“Avvenire”, 16 novembre 2024
Flavio Felice
Nel suo più recente libro: Non violenza e costituzione. Lezioni di “Dottrina dello Stato” (Giappichelli, 2024), il costituzionalista Antonino Spadaro affronta in maniera dettagliata e profonda le dinamiche che interessano il soggetto politico che, dall’età moderna ad oggi, pur tra vette e abissi (più abissi che vette a parere di chi scrive), ha rappresentato il baricentro dell’ordine politico. Tale soggetto è l’organizzazione giuridico-politica che chiamiamo Stato, emerso in età moderna come strumento di stabilizzazione della forza attraverso la fiera rivendicazione del monopolio del potere. Nel corso dei secoli, tale rivendicazione si è manifestata in tanti modi e in gradi differenti, fino a sfociare nella modalità del totalitarismo novecentesco, che, per alcuni è stata la massima evoluzione del grado di monismo di cui lo Stato è intrinsecamente portatore, mentre, per altri, un salto di specie datosi, in quanto possibile, ma non per questo necessario.
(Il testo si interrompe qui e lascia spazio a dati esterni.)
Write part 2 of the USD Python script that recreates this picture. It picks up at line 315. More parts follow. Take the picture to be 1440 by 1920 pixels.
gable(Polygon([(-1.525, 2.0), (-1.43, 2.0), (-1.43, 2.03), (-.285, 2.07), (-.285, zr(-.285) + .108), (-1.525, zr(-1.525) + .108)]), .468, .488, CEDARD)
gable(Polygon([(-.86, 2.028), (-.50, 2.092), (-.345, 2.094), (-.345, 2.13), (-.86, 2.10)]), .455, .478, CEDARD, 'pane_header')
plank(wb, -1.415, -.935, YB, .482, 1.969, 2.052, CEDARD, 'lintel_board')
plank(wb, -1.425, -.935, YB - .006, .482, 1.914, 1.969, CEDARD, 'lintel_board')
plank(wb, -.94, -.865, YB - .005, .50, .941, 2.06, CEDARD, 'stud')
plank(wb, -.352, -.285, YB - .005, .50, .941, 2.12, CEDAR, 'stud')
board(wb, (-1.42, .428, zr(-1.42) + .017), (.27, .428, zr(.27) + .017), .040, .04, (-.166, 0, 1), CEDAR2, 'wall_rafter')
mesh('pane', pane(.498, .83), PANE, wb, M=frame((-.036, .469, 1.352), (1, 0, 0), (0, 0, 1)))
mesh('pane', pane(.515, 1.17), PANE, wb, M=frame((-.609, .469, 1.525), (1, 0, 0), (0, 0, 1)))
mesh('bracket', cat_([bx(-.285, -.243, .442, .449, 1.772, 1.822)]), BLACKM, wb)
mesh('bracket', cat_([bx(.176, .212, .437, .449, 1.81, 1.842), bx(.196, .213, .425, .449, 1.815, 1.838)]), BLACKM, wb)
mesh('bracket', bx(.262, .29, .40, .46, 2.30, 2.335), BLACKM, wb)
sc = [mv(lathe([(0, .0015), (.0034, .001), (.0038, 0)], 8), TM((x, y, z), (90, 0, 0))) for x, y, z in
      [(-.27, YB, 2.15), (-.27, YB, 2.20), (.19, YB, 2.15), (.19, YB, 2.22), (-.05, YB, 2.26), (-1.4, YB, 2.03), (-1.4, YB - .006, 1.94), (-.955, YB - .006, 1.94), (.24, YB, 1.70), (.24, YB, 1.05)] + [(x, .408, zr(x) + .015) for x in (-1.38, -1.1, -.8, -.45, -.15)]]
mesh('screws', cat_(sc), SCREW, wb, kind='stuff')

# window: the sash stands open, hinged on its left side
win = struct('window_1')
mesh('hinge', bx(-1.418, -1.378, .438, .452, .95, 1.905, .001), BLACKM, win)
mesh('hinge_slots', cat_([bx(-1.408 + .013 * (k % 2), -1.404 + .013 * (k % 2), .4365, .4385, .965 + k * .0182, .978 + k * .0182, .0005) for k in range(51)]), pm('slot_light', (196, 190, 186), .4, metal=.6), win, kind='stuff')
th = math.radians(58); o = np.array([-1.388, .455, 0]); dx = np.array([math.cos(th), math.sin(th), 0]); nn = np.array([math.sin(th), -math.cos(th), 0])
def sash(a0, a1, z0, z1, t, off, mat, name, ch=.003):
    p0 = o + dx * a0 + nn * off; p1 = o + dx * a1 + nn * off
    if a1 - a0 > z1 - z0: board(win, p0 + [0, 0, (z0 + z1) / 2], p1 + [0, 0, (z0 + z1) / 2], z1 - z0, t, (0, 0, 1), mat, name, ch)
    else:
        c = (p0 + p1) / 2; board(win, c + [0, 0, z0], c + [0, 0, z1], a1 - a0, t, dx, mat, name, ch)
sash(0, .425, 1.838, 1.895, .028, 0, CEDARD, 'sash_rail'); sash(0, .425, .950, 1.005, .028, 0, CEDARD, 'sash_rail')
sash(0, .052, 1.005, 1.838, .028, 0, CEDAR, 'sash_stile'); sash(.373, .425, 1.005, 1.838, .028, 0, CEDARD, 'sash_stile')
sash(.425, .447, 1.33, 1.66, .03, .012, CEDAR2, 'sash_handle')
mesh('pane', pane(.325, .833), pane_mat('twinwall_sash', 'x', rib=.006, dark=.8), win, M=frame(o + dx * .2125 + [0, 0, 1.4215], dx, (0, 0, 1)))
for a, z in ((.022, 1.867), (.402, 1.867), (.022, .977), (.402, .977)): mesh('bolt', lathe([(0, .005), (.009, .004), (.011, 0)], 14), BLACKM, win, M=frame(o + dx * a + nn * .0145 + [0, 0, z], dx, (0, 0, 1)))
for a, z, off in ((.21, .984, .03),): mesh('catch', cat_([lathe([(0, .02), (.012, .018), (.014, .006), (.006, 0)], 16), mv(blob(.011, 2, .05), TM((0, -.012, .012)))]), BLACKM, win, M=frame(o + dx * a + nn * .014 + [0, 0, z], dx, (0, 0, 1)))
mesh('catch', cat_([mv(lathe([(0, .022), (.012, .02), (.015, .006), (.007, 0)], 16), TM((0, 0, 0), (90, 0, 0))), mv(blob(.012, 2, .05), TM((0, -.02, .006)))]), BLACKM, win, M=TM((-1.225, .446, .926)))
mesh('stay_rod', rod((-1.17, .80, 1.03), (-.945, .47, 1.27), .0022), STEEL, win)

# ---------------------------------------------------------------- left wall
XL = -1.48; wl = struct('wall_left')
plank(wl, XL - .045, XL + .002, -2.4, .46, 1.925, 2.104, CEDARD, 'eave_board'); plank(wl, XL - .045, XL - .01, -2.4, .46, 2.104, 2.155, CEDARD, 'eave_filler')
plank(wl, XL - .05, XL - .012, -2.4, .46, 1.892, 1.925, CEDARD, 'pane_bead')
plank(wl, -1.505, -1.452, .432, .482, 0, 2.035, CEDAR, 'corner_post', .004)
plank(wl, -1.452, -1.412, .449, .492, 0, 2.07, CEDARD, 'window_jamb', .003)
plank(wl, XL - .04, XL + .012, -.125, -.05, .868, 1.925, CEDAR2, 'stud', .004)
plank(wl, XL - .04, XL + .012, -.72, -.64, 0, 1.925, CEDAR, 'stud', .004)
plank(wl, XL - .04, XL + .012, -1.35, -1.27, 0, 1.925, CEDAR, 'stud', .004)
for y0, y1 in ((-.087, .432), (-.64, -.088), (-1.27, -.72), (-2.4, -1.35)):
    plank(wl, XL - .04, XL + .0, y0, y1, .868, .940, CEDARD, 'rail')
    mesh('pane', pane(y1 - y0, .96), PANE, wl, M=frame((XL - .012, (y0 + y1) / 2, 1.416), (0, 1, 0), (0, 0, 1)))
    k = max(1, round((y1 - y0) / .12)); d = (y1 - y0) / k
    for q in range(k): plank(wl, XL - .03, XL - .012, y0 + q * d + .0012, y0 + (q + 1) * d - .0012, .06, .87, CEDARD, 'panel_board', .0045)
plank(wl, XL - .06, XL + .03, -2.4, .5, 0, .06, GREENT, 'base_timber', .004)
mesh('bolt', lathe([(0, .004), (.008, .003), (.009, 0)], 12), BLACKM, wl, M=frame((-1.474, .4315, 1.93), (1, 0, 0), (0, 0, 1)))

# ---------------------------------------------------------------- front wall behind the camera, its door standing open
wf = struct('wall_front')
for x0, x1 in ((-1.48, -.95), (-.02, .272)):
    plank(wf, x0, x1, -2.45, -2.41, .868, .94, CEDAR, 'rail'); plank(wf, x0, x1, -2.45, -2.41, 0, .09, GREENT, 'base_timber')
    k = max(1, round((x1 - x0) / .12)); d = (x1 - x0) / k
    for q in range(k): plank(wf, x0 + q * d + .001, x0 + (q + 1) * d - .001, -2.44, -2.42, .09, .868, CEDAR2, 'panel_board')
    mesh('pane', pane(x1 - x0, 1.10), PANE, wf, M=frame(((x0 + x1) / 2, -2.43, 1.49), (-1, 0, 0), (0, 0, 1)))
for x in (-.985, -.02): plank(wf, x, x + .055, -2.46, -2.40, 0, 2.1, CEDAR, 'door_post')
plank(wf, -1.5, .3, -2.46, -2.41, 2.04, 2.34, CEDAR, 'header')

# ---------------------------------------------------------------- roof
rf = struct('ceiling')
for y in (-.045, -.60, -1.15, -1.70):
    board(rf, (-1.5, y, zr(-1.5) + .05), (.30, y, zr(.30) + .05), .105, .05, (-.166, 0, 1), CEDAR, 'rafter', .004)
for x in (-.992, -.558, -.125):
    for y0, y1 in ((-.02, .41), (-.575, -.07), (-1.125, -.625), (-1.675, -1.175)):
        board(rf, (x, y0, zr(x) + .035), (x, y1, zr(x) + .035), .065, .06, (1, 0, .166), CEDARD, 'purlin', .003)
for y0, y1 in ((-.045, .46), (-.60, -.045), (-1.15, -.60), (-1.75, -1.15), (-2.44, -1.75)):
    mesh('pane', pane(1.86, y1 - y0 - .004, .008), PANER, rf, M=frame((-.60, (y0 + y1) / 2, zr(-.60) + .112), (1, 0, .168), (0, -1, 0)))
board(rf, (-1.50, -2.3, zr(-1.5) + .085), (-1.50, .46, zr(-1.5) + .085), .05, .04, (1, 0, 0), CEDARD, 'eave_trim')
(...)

Il libro di Spadaro è una mappa delle innumerevoli teorie dello Stato, inserendosi, come si evince espressamente dal sottotitolo, nell’ambito di una disciplina controversa. La “dottrina dello Stato”, è lo stesso autore a ricordarlo, almeno in Italia, nasce come strumento ideologico del regime fascista. Ebbene, il libro di Spadaro esprime il tentativo di operare una risistemazione delle tante teorie dello Stato intorno a una prospettiva decisamente originale e ricca di possibili sviluppi.
Il libro si articola in tre parti più un’appendice dedicata alla più recente dottrina sullo Stato costituzionale in Germania. In particolare, le tre parti si concentrano, rispettivamente, sul fondamento e sulla storia dello Stato costituzionale, sui problemi dello Stato costituzionale e sulla natura e sulla prospettiva dello Stato costituzionale. Si comprende immediatamente come, al centro della riflessione di Spadaro non ci sia una generica nozione di Stato, quanto una sua particolare incarnazione storica: lo “Stato costituzionale”. Il cuore del libro consiste proprio nello studio della dottrina costituzionale dello Stato, un ordinamento che si ispira al costituzionalismo, in quanto corrente di pensiero giuridica e politica, legata ai principi della liberaldemocrazia e del personalismo cristiano.
Data la vastità degli argomenti trattati dall’autore, mi limiterò ad accennare a due temi ben presenti nel libro e che ritengo possano avere un forte impatto nel dibattito politico contemporaneo. In primo luogo, il tema della sovranità. Opportunamente, Spadaro sottolinea come la nozione di sovranità sia storicamente mutuata dalla teologia: Maiestas summa legibusque soluta. Ora, il detentore di un simile potere non può che essere un dio e le esperienze storiche non fanno che confermare la deriva idolatrica del potere sovrano: duce, conducator, fürer. In breve, la sola idea che possa esistere un potere che non riconosce nessuna autorità superiore deraglia facilmente nell’abuso di potere, nel delirio di chi, in nome della forza, si impone come un dio in terra: eritis sicut deus. Di qui, afferma Spadaro, per quanto la sovranità possa occupare un posto di primo piano tra le categorie politiche classiche, essa rappresenta un “vecchio arnese” di cui sarebbe bene disfarsi, quanto meno sul piano giuridico.
Un secondo tema al quale credo valga la pena fare cenno riguarda l’istanza della non violenza come qualità dello Stato costituzionale e espressione dello sturziano “metodo di libertà”. A partire dalla considerazione che lo Stato costituzionale, a differenza dello Stato panteista, è limitato, non occupando la scena del politico in forma monopolistica, ma riconoscendo il carattere plurarchico della società e poliarchico dell’ordine politico, Spadaro presenta una teoria della non violenza che tende ad implementare l’agostiniana tranquillitas ordinis. La non violenza avrebbe a che fare con la contingenza umana, con la piena consapevolezza del carattere fallibile e imperfetto della costituzione fisica e morale della persona. Non si tratta dunque di una visione ideologica che esclude il dato contingente del conflitto o che intende superarlo in none di una sintesi sovrana: l’ipostasi di un Noi, che poi non è altro che la pretesa di un Io che ce l’ha fatta, ma di una prospettiva personalista in cui il conflitto, in nome della libertà di coscienza, appare irriducibile e le regole svolgono la funzione di renderlo civile.